Not all Georgia citizens are happy about the initiative, however: the nonprofit coalition Georgia Detention Watch, which includes persons of faith, lawyers and community organizers, said in a press release that it “condemns in the strongest terms this effort of expulsion of immigrants, many of whom are hard-working members of our communities.”

Gwinnett County Sheriff Butch Conway emphasized that the program does not entail racial profiling or a violation of civil rights, noting that it targets only individuals who have been arrested for a crime. 

The Atlanta Journal-Constitution, which reported this story, did not mention whether Conway specified if the individuals screened would all have been convicted for those crimes. 

Background: Deportations on the rise

Deportations of illegal aliens have reached an all-time high in 2008: more than 345,000 illegal aliens were removed from the United States, compared to 288,000 in 2007. The ICE attributed the rise to the expansion of the Criminal Alien Program (CAP).

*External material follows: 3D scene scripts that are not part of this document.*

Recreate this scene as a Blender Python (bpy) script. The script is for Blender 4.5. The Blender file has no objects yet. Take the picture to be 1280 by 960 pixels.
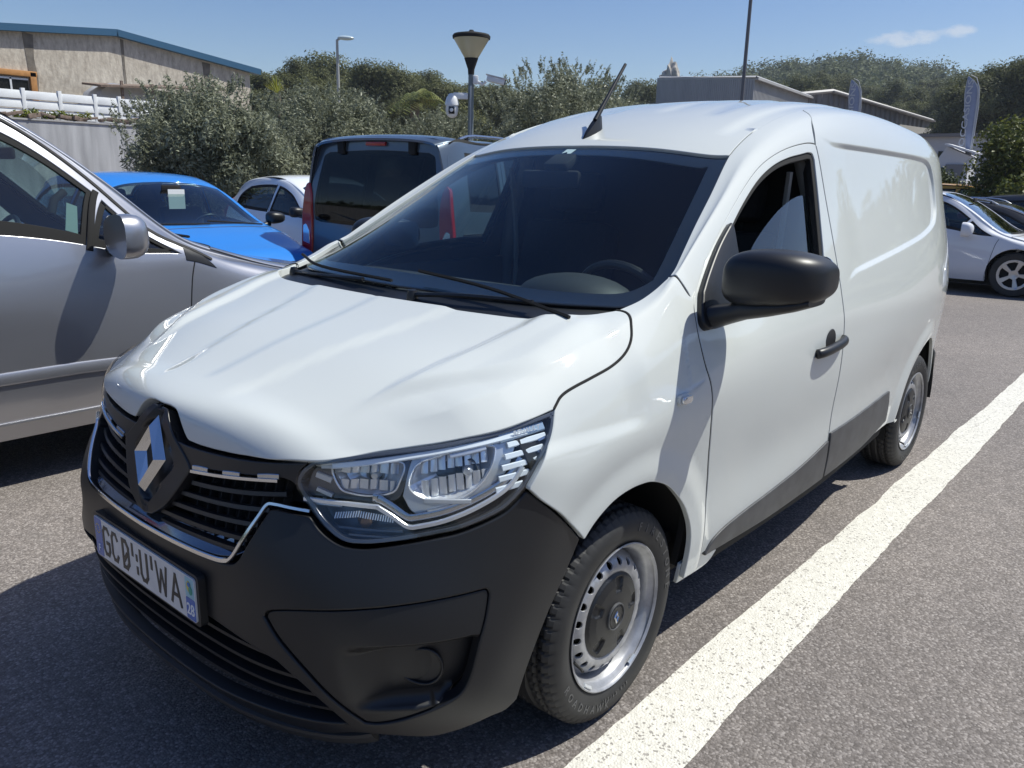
import bpy, bmesh, math, random
import numpy as np
from mathutils import Vector, Matrix
from mathutils.geometry import delaunay_2d_cdt

scene = bpy.context.scene
col = scene.collection
R = math.radians
rng = random.Random(7)
nrng = np.random.default_rng(11)

# ---------------------------------------------------------------- camera
CAM = np.array([1.687, 1.846, 1.457])
yaw, pitch, roll = R(-139.629), R(-14.423), R(1.370)
cam = bpy.data.cameras.new('camera'); cam_o = bpy.data.objects.new('camera', cam); col.objects.link(cam_o)
f_ = np.array([math.cos(yaw)*math.cos(pitch), math.sin(yaw)*math.cos(pitch), math.sin(pitch)])
r_ = np.array([math.sin(yaw), -math.cos(yaw), 0.]); u_ = np.cross(r_, f_)
r2 = r_*math.cos(roll)+u_*math.sin(roll); u2 = u_*math.cos(roll)-r_*math.sin(roll)
cam_o.matrix_world = Matrix(((r2[0], u2[0], -f_[0], CAM[0]), (r2[1], u2[1], -f_[1], CAM[1]), (r2[2], u2[2], -f_[2], CAM[2]), (0, 0, 0, 1)))
cam.sensor_width = 36; cam.lens = 1001.9/1280*36
cam.clip_start = .05; cam.clip_end = 3000
scene.camera = cam_o

# ---------------------------------------------------------------- world and sun
SUN = Vector((-.50, .42, 1.0)).normalized()          # direction towards the sun
world = bpy.data.worlds.new("World"); scene.world = world; world.use_nodes = True
wn, wl = world.node_tree.nodes, world.node_tree.links
bg = wn['Background']
sky = wn.new('ShaderNodeTexSky'); sky.sky_type = 'NISHITA'; sky.sun_disc = False
sky.sun_elevation = math.asin(SUN.z); sky.sun_rotation = math.atan2(SUN.x, SUN.y)
sky.air_density = 1.0; sky.dust_density = .7; sky.ozone_density = 1.5; sky.altitude = 50
bg.inputs['Strength'].default_value = .097
# a few small fair-weather clouds low over the hill
tc = wn.new('ShaderNodeTexCoord')
def cloud_mask(dirv, sx, sz, seed):
    d = Vector(dirv).normalized(); right = d.cross(Vector((0, 0, 1))).normalized(); up = right.cross(d)
    def dot(v, s):
        n = wn.new('ShaderNodeVectorMath'); n.operation = 'DOT_PRODUCT'
        wl.new(tc.outputs['Generated'], n.inputs[0]); n.inputs[1].default_value = v
        m = wn.new('ShaderNodeMath'); m.operation = 'DIVIDE'; wl.new(n.outputs['Value'], m.inputs[0]); m.inputs[1].default_value = s
        return m
    a, b, c = dot(right, sx), dot(up - Vector((0, 0, 0)), sz), dot(d, 1)
    return a, b, c
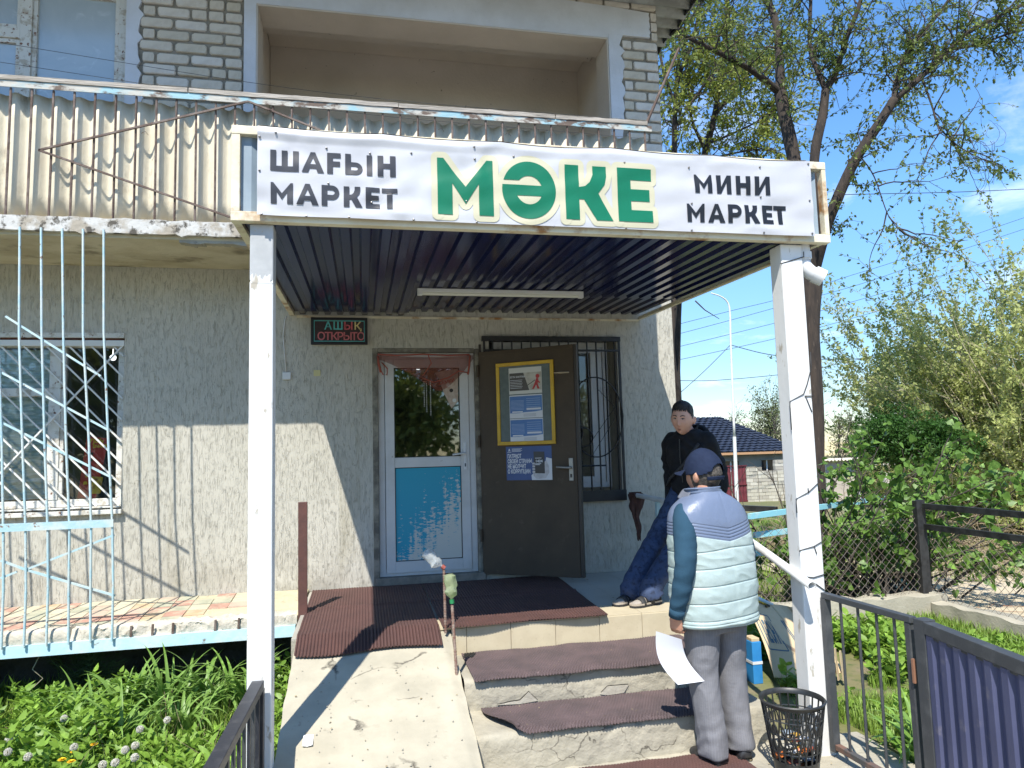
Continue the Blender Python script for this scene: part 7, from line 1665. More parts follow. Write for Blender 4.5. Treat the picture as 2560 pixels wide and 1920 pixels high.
for i, (px, lab) in enumerate(((2090, 'grey bare tree just right of the canopy post'), (2140, 'grey bare tree midway between post and poplars'), (2185, 'grey bare tree in front of the shortest poplar'))): bare('bare_tree', lab, px, 1140, (1020, 1000, 1035)[i], 36+i*2, 100, m_far, 2, .15, 60, .10, 0, m_gtw)

# ------------------------------------------------------------------ house, block wall, gate
hs = thing('house', 'low grey house with a dark blue metal tile roof beyond the road', 'house', tuple(Vector(A(1850, 1250, 36))))
YH = 34
el, er = A(1640, 1135, YH), A(1994, 1127, YH); zE = float((el[2]+er[2])/2); r1, r2_ = A(1743, 1044, YH+3.6), A(1797, 1044, YH+3.6); zR = float(r1[2]); xl, xr = float(el[0])-1, float(er[0])
m_roof = M('blue_metal_tile', (.020, .028, .048), (.026, .035, .058), 2, rough=.6, spec=.3)
def roof_face(n, a, b, c, d, rows):
    """stepped metal tiles between eave a-b and ridge d-c"""
    a, b, c, d = map(Vector, (a, b, c, d)); mb = MB(); nrm = (b-a).cross(d-a).normalized(); nrm = nrm if nrm.z > 0 else -nrm
    cols_ = 90
    for i in range(rows):
        u0, u1 = i/rows, (i+1)/rows
        A0, B0_, A1_, B1_ = a.lerp(d, u0), b.lerp(c, u0), a.lerp(d, u1), b.lerp(c, u1); vs = []
        for k in range(cols_+1):
            t = k/cols_; w_ = .03*math.sin(t*(B0_-A0).length*2*math.pi/.45); vs += [A0.lerp(B0_, t)+nrm*(.09+w_), A1_.lerp(B1_, t)+nrm*(.01+w_), A0.lerp(B0_, t)+nrm*(w_-.03)]
        mb.add(vs, [(3*k, 3*k+3, 3*k+4, 3*k+1) for k in range(cols_)]+[(3*k+2, 3*k+5, 3*k+3, 3*k) for k in range(cols_)])
    return mb.build(n, m_roof, hs, smooth=False)
YB2 = YH+7.2
roof_face('roof_slope', (xl, YH-.4, zE), (xr, YH-.4, zE), (r2_[0], YH+3.6, zR), (r1[0]-2, YH+3.6, zR), 15)
roof_face('roof_slope', (xr, YH-.4, zE), (xr, YB2+.4, zE), (r2_[0], YH+3.6, zR), (r2_[0], YH+3.6, zR), 15)
roof_face('roof_slope', (xr, YB2+.4, zE), (xl, YB2+.4, zE), (r1[0]-2, YH+3.6, zR), (r2_[0], YH+3.6, zR), 8)
m_stucco = M('grey_stucco', (.27, .25, .21), (.22, .205, .17), 1, rough=.95)
zg = gz(22, 34)-.3
wx0, wx1 = float(A(1906, 1160, YH)[0]), float(A(1938, 1160, YH)[0]); wz1, wz0 = float(A(1920, 1150, YH)[2]), float(A(1920, 1177, YH)[2])
w0, w1 = float(A(1813, 1160, YH)[0]), float(A(1850, 1160, YH)[0])
_X = [xl+.5, xr-.35]
wall_boxes('wall', _X, [zg, zE-.05], [(wx0, wx1, wz0, wz1), (w0, w1, wz0, wz1)], YH+.1, YH+.4, m_stucco, hs)
box('side_wall', (xr-.65, YH+.401, zg), (xr-.35, YB2, zE-.05), m_stucco, hs); box('rear_wall', (xl+.5, YB2-.3, zg), (xr-.651, YB2, zE-.05), m_stucco, hs)
box('eave_board', (xl, YH-.42, zE-.16), (xr, YH-.37, zE-.02), M('orange_board', (.42, .24, .12), rough=.8), hs)
for a, b in ((wx0, wx1), (w0, w1)):
    wf_ = box('window', (a, YH+.2, wz0), (a+.001+.06, YH+.26, wz1), m_white_pvc, hs); box('frame', ((a+b)/2-.05, YH+.2, wz0), ((a+b)/2+.03, YH+.26, wz1), m_white_pvc, wf_); box('pane', (a+.062, YH+.23, wz0), (b, YH+.24, wz1), M('dark_pane', (.02, .022, .025), rough=.1) if 'dark_pane' not in bpy.data.materials else bpy.data.materials['dark_pane'], wf_)
    box('window_hood', (a-.05, YH+.02, wz1+.01), (b+.05, YH+.098, wz1+.07), m_stucco, hs)
# gate and block wall
YG = 31
gx0, gx1 = float(A(1790, 1200, YG)[0]), float(A(1868, 1200, YG)[0]); gz1, gz0 = float(A(1840, 1164, YG)[2]), float(A(1840, 1260, YG)[2])
gt = thing('yard_gate', 'maroon corrugated metal gate beside the block wall', 'gate', ((gx0+gx1)/2, YG, gz0)); m_maroon = M('maroon_sheet', (.15, .028, .035), (.12, .022, .03), 4, rough=.5)
for a, b in ((gx0, (gx0+gx1)/2-.02), ((gx0+gx1)/2+.02, gx1)):
    n_ = int((b-a)/.05); vs = []
    for z in (gz0, gz1): vs += [(a+(b-a)*i/n_, YG+(.03 if (i//2) % 2 else 0), z) for i in range(n_+1)]
    MB().add(vs, [(i, i+1, n_+2+i, n_+1+i) for i in range(n_)]).build('leaf', m_maroon, gt, solid=.004)
for z in (gz0+.15, (gz0+gz1)/2, gz1-.02): box('rail', (gx0, YG-.05, z-.03), (gx1, YG-.005, z+.03), m_maroon, gt)
bwl = thing('block_wall', 'rough grey concrete block wall to the right of the maroon gate', 'wall', (float(A(1930, 1260, YG)[0]), YG, gz0))
m_blk = [M('block_%d' % i, c, tuple(v*.75 for v in c), 3, (.45, .7), rough=.95, bump=.6, bscale=12) for i, c in enumerate(((.46, .43, .35), (.39, .36, .30), (.52, .49, .41)))]
blk_me = {}
def block(x0, x1, z0, z1, y0, par):
    k = (round(x1-x0, 2), round(z1-z0, 2), random.randrange(3))
    if k not in blk_me:
        mb = MB().box((-(x1-x0)/2, 0, 0), ((x1-x0)/2, .24, z1-z0)); me = bpy.data.meshes.new('block'); me.from_pydata(mb.v, [], mb.f); me.materials.append(m_blk[k[2]]); blk_me[k] = me
    o = bpy.data.objects.new('block', blk_me[k]); COL.objects.link(o); o.parent = par; o.location = ((x0+x1)/2-par.location.x, y0+random.uniform(-.02, .02)-par.location.y, z0-par.location.z)
def blockwall(pxa, pxb, pyt, yy, par, bw_=.40, bh_=.20):
    xa, xb = float(A(pxa, 1200, yy)[0]), float(A(pxb, 1200, yy)[0]); zt_ = float(A((pxa+pxb)/2, pyt, yy)[2]); r = 0; z = gz0
    MB().box((xa+.02, yy+.03, gz0-.3), (xb-.02, yy+.22, zt_-.02)).build('mortar', m_mortar, par)
    while z < zt_-.1:
        x = xa-(bw_/2 if r % 2 else 0)
        while x < xb-.05: x0, x1 = max(x, xa), min(x+bw_, xb); block(x0+.008, x1-.008, z+.008, z+bh_-.008, yy, par) if x1-x0 > .1 else None; x += bw_
        z += bh_; r += 1
blockwall(1867, 1895, 1166, YG-.05, bwl); blockwall(1896, 1944, 1176, YG, bwl); blockwall(1945, 2075, 1174, YG, bwl); blockwall(1940, 2000, 1150, YG+1.2, bwl)
# shed and whitewashed wall behind the lilac
m_ww = M('old_whitewash', (.52, .47, .40), (.42, .37, .31), 1.5, (.4, .65), (.30, .25, .20), 6, (.6, .72), rough=.95, bump=.5, bscale=8)
sh_ = thing('shed', 'low pale shed with a thin slate roof beyond the lilac', 'shed', tuple(A(2140, 1260, 24)))
a, b = A(2064, 1160, 24), A(2225, 1160, 24); zt_ = float(A(2140, 1152, 24)[2]); zb_ = gz(23, 24)-.3
box('wall', (a[0], 24, zb_), (b[0], 24.25, zt_), m_ww, sh_); box('pillar', (A(2136, 1160, 24)[0], 23.85, zb_), (A(2150, 1160, 24)[0], 23.995, zt_), m_white_band, sh_); box('rear_wall', (a[0], 26.5, zb_), (b[0], 26.7, zt_), m_ww, sh_)
MB().grid(lambda u, v: (a[0]-.2+(b[0]-a[0]+.4)*u, 23.6+3.3*v, zt_+.06+.03*math.sin(u*(b[0]-a[0])*2*math.pi/.17)), 200, 1).build('slate_roof', m_slate, sh_, solid=.01)
wl_ = thing('whitewashed_wall', 'long low whitewashed wall behind the brushwood', 'wall', tuple(A(2330, 1250, 20)))
a, b = A(2212, 1180, 20), A(2440, 1180, 20); box('wall', (a[0], 20, gz(22, 20)-.3), (b[0], 20.2, float(A(2300, 1176, 20)[2])), m_ww, wl_); box('lean_to_roof', (a[0]-.2, 20.3, float(A(2300, 1165, 20)[2])), (b[0]-.6, 22.3, float(A(2300, 1163, 20)[2])+.05), m_slate, wl_); box('dark_opening', (a[0], 21.5, gz(22, 20)), (b[0]-.7, 21.6, float(A(2300, 1165, 20)[2])-.01), M('shadow_board', (.04, .03, .025), rough=.9), wl_)
# street lamp pole
lp = thing('street_lamp', 'tall white street lamp pole with a curved arm in front of the blue roof', 'street lamp', tuple(A(1843, 1250, 22)))
P = [A(a, b, 22) for a, b in ((1843, 1262), (1836, 1092))]; MB().tube([tuple(p) for p in P], [.085, .075], 12).build('base_section', m_white_steel, lp, auto=60)
P = [A(a, b, 22) for a, b in ((1836, 1092), (1827, 862), (1825, 784), (1819, 756), (1802, 741), (1778, 733))]; p_, r_ = smooth_path([tuple(p) for p in P], [.055, .045, .04, .035, .03, .03], 5); MB().tube(p_, r_, 10).build('upper_section', m_white_steel, lp, smooth=True)
# wires
m_cable = M('cable_black', (.025, .025, .03), rough=.6)
def wire(pts, y, r, label, group):
    P = [tuple(A(a, b, y)) for a, b in pts]; p_, r_ = smooth_path(P, [r]*len(P), 5); o = MB().tube(p_, r_, 5).build('overhead_wire', m_cable, smooth=True); tag(o, label, 'wire', group)
G_ = 'overhead wires'
Z5 = lambda L: [(1660+.4069*a, 650+.4069*b) for a, b in L]
wire(Z5([(60, 402), (400, 315), (750, 228), (1100, 110), (1450, 0), (2212, -260)]), 26, .012, 'topmost of the four parallel wires crossing the sky', G_)
wire(Z5([(60, 462), (400, 372), (750, 275), (1200, 150), (1640, 0), (2212, -190)]), 26, .012, 'second of the four parallel wires crossing the sky', G_)
wire(Z5([(60, 540), (410, 455), (750, 370), (970, 310), (1560, 140), (2212, -60)]), 26, .012, 'third of the four parallel wires crossing the sky', G_)
wire(Z5([(60, 620), (410, 545), (760, 465), (970, 410), (1560, 245), (2212, 60)]), 26, .012, 'lowest of the four parallel wires crossing the sky', G_)
wire(Z5([(410, 522), (600, 572), (775, 597), (975, 610), (1250, 602), (1600, 545), (2212, 440)]), 22, .017, 'thick black cable sagging from the lamp pole to the right edge', G_)
wire(Z5([(900, 680), (975, 660), (1130, 625), (1430, 560), (1800, 460), (2212, 340)]), 24, .013, 'thin cable crossing just above the thick sagging one', G_)
wire(Z5([(60, 740), (250, 742), (420, 732), (600, 716), (800, 695)]), 24, .014, 'nearly level wire just above the blue roof', G_)
wire(Z5([(405, 525), (250, 680), (75, 838)]), 22, .014, 'stay wire slanting down left from the lamp pole', G_)
wire([(2085, 487), (2230, 484), (2400, 480), (2600, 471)], 14, .013, 'black wire running right from behind the banner end', G_)

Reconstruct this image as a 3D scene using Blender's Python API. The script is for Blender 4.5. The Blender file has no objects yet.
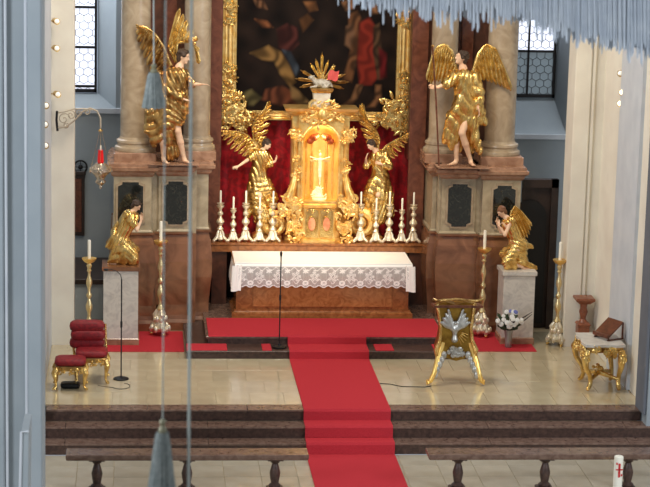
import bpy, math, random
import numpy as np
from mathutils import Matrix, Vector
PI = math.pi
sc = bpy.context.scene
COL = sc.collection
rnd = random.Random(7)

# ------------------------------------------------------------------ camera
# real position: the organ loft, 37 m from the altar steps, 9.5 m above the chancel floor
F = 2100.0; CX, CY = 325.0, 243.5
CAM = np.array([-3.55, -37.0, 9.5])
_y = np.array([138-CX, -(-175-CY), -F]); _y /= np.linalg.norm(_y)
_vx = 60.0; _vy = CY+(F*F+(138-CX)*(_vx-CX))/(CY+175)
_z = -np.array([_vx-CX, -(_vy-CY), -F]); _z /= np.linalg.norm(_z)
_x = np.cross(_y, _z)
R3 = np.array([_x, _y, _z])
def at(px, py, Y=None, Z=None, X=None):
    d = R3 @ np.array([px-CX, -(py-CY), -F])
    t = (Y-CAM[1])/d[1] if Y is not None else ((Z-CAM[2])/d[2] if Z is not None else (X-CAM[0])/d[0])
    return CAM+t*d
cd = bpy.data.cameras.new('camera'); cam = bpy.data.objects.new('camera', cd); COL.objects.link(cam)
cd.sensor_width = 36.0; cd.lens = F/650*36; cd.clip_end = 300
M4 = Matrix([[*R3[0], CAM[0]], [*R3[1], CAM[1]], [*R3[2], CAM[2]], [0, 0, 0, 1]])
cam.matrix_world = M4
cd.dof.use_dof = True; cd.dof.focus_distance = 39.5; cd.dof.aperture_fstop = 2.2
sc.camera = cam

# ------------------------------------------------------------------ light
sc.view_settings.view_transform = 'Standard'; sc.view_settings.look = 'None'
sc.view_settings.gamma = 1.0; sc.view_settings.use_curve_mapping = False
sc.view_settings.exposure = 0.0
w = bpy.data.worlds.new('world'); sc.world = w; w.use_nodes = True
w.node_tree.nodes['Background'].inputs[0].default_value = (0.60, 0.64, 0.70, 1)
w.node_tree.nodes['Background'].inputs[1].default_value = 0.5

def aim(o, loc, tgt):
    o.location = loc
    o.rotation_euler = (Vector(tgt)-Vector(loc)).to_track_quat('-Z', 'Y').to_euler()
def area(name, loc, tgt, size, power, color, sy=None):
    l = bpy.data.lights.new(name, 'AREA'); l.energy = power; l.color = color
    l.shape = 'RECTANGLE'; l.size = size; l.size_y = sy or size
    o = bpy.data.objects.new(name, l); COL.objects.link(o); aim(o, loc, tgt); return o
def spot(name, loc, tgt, power, color, deg, blend=.6, r=.12):
    l = bpy.data.lights.new(name, 'SPOT'); l.energy = power; l.color = color
    l.spot_size = math.radians(deg); l.spot_blend = blend; l.shadow_soft_size = r
    o = bpy.data.objects.new(name, l); COL.objects.link(o); aim(o, loc, tgt); return o
WARM = (1.0, .79, .52); DAY = (.86, .92, 1.0)
area('nave_window_light_left', (-13, -20, 9), (0, 0, 2), 4, 1500, DAY, 7)
area('nave_window_light_right', (13, -18, 9), (0, 0, 2), 4, 1500, DAY, 7)
area('apse_window_light_left', (-5.5, 5.0, 7), (-2.5, 2, 1), 1.6, 120, DAY, 3)
area('apse_window_light_right', (5.8, 5.0, 7), (3, 2, 1), 1.6, 130, DAY, 3)
spot('altar_spot_left', (-4.3, -3.4, 9.0), (.0, 3.2, 2.3), 1500, WARM, 24, .8)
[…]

According to an official statement released by U.S. Immigration and Customs Enforcement, CAP  “focuses on identifying criminal aliens incarcerated in federal, state and local facilities. Once a criminal alien is identified, ICE lodges an immigration detainer against the individual to ensure they are turned over to ICE for removal upon completion of their criminal sentence.”

Officials have traditionally targeted convicted criminals when enforcing immigration law, as customs officials must state reasons for deportation. The law specifies that immigrants, whether legal or illegal, can be deported if they have conducted crimes of "moral turpitude” or "aggravated felonies."

Reference: Immigration policies

For more information on U.S. immigration laws and policies regarding legal and illegal immigrants, see findingDulcinea’s Web Guide to Immigration.

Related Topic: Deported immigrants have higher crime rate

Last year the Los Angeles Times reported on a study by the nonprofit Rand Corp., which found that illegal immigrants who have been deported at least once are more likely than other immigrants to engage in continual criminal behavior. However, illegal immigrants overall did not pose a greater criminal threat to the Los Angeles community.